** Start **

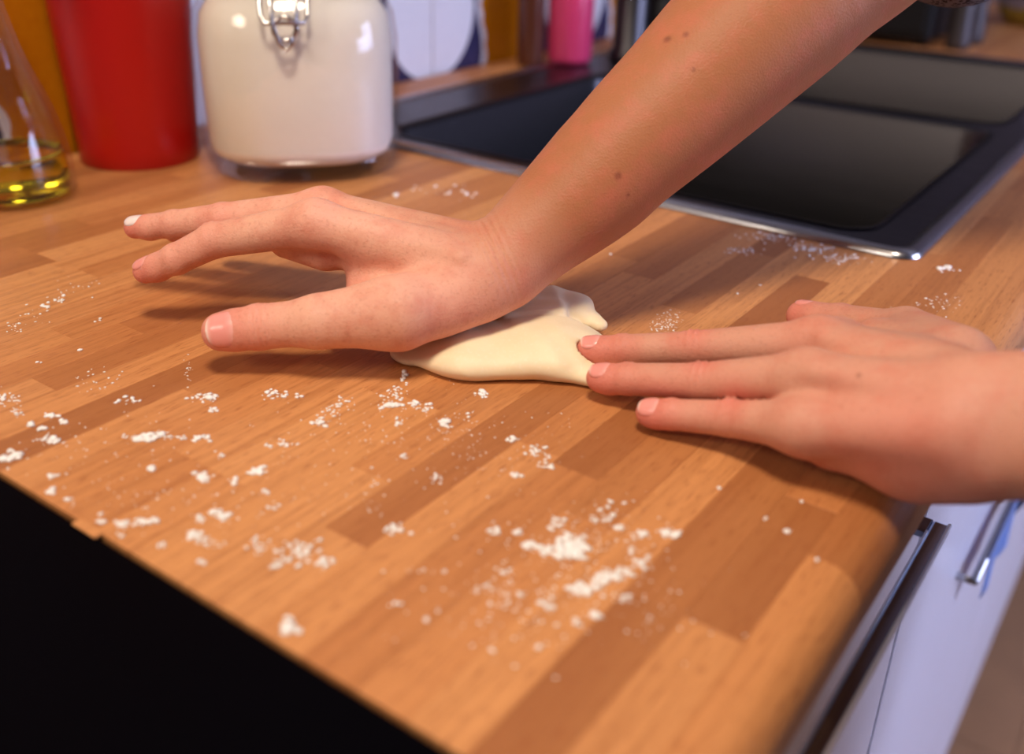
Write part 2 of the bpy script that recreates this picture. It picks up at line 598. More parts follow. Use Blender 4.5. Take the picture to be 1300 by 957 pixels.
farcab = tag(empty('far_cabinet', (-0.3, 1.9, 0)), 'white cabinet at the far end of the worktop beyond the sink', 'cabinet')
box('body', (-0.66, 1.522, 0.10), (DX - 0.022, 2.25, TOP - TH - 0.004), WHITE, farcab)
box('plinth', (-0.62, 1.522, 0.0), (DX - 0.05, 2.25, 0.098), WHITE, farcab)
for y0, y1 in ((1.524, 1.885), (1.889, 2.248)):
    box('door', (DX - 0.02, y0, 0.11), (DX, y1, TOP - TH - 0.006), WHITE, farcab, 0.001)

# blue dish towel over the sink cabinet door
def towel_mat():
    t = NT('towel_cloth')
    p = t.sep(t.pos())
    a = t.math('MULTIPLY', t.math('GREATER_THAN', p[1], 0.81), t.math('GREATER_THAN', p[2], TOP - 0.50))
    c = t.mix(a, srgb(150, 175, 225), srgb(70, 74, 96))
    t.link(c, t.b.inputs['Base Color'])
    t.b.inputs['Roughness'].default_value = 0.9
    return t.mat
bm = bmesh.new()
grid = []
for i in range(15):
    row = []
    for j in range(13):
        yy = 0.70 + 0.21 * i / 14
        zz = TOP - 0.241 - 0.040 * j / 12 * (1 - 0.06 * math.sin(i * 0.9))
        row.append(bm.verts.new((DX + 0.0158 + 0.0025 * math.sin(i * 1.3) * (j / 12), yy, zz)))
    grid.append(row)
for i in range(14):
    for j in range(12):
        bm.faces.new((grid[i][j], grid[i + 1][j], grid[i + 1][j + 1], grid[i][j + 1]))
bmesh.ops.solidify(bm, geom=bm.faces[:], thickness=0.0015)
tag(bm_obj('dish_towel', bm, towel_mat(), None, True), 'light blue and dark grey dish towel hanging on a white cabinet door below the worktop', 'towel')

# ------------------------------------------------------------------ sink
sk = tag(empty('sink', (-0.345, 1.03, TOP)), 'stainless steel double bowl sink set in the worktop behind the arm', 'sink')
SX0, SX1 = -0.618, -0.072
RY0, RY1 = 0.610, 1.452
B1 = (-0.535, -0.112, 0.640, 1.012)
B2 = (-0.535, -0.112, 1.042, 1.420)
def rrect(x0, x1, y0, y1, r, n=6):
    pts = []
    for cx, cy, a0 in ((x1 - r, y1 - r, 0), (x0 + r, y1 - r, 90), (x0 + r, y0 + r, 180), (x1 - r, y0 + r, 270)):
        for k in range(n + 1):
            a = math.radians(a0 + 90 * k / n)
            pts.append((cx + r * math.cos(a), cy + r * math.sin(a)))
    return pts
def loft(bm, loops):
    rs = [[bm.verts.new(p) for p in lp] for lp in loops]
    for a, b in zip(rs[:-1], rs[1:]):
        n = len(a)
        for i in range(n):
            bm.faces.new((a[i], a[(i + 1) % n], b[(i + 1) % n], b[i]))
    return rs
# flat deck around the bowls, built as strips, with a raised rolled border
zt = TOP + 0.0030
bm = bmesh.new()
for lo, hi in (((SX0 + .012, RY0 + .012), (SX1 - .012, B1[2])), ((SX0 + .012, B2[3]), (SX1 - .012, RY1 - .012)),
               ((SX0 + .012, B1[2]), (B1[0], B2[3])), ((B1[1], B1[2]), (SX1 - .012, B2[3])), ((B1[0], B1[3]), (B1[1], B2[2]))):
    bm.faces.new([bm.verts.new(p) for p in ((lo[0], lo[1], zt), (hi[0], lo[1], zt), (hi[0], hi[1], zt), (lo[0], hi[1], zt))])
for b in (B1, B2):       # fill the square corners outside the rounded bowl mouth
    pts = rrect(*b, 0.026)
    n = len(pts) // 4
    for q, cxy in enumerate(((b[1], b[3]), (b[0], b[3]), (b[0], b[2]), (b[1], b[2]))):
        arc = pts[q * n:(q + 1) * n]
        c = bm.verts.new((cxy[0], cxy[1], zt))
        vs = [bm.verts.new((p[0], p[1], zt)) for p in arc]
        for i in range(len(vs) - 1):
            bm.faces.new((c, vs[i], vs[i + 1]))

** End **
** Start **

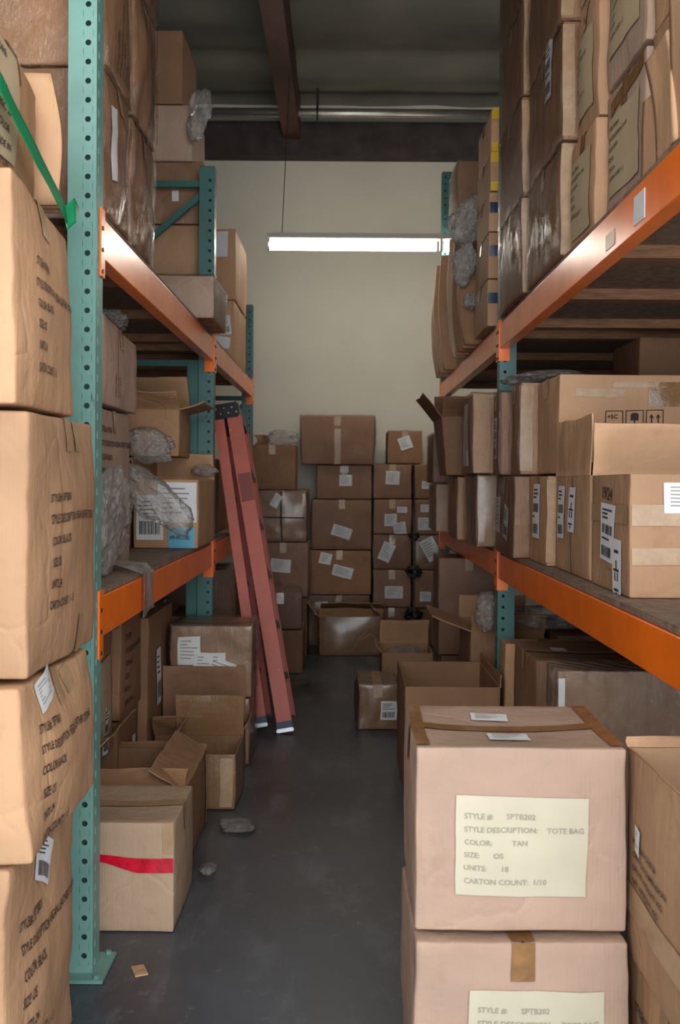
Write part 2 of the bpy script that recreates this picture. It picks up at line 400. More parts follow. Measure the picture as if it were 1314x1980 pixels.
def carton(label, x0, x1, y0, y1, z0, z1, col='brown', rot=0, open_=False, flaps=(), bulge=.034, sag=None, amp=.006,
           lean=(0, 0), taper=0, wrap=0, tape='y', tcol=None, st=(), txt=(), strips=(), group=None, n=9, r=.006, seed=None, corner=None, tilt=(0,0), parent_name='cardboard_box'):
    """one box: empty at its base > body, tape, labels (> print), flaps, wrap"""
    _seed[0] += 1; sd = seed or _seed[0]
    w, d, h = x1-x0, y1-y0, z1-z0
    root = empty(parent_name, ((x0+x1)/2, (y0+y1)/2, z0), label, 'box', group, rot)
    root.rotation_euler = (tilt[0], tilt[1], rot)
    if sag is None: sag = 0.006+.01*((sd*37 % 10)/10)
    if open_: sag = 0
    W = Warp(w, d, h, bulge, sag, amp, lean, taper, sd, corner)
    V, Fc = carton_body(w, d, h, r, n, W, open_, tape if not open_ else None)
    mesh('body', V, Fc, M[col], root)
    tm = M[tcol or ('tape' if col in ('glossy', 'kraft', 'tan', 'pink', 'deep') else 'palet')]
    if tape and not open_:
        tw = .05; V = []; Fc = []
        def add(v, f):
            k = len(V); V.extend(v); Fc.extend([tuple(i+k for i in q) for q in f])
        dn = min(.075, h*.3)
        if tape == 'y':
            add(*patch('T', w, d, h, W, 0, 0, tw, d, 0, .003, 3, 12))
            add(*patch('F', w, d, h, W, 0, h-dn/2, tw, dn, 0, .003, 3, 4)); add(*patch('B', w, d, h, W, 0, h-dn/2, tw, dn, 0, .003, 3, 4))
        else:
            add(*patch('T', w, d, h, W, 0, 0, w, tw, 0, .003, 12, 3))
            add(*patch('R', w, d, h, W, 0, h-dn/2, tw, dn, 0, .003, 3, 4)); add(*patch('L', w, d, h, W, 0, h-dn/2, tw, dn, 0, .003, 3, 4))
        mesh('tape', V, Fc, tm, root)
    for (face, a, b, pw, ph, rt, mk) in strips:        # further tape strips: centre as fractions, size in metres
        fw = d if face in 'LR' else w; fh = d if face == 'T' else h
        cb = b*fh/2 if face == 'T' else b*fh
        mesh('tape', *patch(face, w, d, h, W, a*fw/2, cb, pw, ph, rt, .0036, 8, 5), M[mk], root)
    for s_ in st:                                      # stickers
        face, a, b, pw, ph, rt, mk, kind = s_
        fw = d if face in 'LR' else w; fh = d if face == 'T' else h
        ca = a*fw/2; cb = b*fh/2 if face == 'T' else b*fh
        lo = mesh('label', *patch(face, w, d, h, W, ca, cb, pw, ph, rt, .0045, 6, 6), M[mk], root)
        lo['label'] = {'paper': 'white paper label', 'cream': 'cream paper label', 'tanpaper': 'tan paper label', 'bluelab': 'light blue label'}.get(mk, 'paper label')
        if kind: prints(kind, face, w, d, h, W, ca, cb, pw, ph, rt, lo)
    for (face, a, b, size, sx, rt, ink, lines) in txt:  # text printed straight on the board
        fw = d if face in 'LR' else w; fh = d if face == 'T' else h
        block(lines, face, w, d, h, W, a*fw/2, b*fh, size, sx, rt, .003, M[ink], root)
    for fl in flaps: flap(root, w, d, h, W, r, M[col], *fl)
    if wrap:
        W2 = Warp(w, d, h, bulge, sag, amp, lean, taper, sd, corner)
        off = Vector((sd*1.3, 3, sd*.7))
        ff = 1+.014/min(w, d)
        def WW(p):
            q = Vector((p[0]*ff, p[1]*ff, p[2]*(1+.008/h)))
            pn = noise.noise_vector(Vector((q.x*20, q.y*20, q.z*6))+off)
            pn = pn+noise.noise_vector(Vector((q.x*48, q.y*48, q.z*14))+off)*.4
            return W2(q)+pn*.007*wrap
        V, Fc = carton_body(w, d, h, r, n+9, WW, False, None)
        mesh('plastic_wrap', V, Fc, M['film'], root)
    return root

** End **

(Required work): Each line from the line with "by 957 pixels." to the line with "box('door', (DX - 0.02, y0, 0.11), (DX, y1, TOP" is to be echoed exactly; both boundary lines are included, and nothing else is to be output.

(Answer below):
Write part 2 of the bpy script that recreates this picture. It picks up at line 598. More parts follow. Use Blender 4.5. Take the picture to be 1300 by 957 pixels.
farcab = tag(empty('far_cabinet', (-0.3, 1.9, 0)), 'white cabinet at the far end of the worktop beyond the sink', 'cabinet')
box('body', (-0.66, 1.522, 0.10), (DX - 0.022, 2.25, TOP - TH - 0.004), WHITE, farcab)
box('plinth', (-0.62, 1.522, 0.0), (DX - 0.05, 2.25, 0.098), WHITE, farcab)
for y0, y1 in ((1.524, 1.885), (1.889, 2.248)):
    box('door', (DX - 0.02, y0, 0.11), (DX, y1, TOP - TH - 0.006), WHITE, farcab, 0.001)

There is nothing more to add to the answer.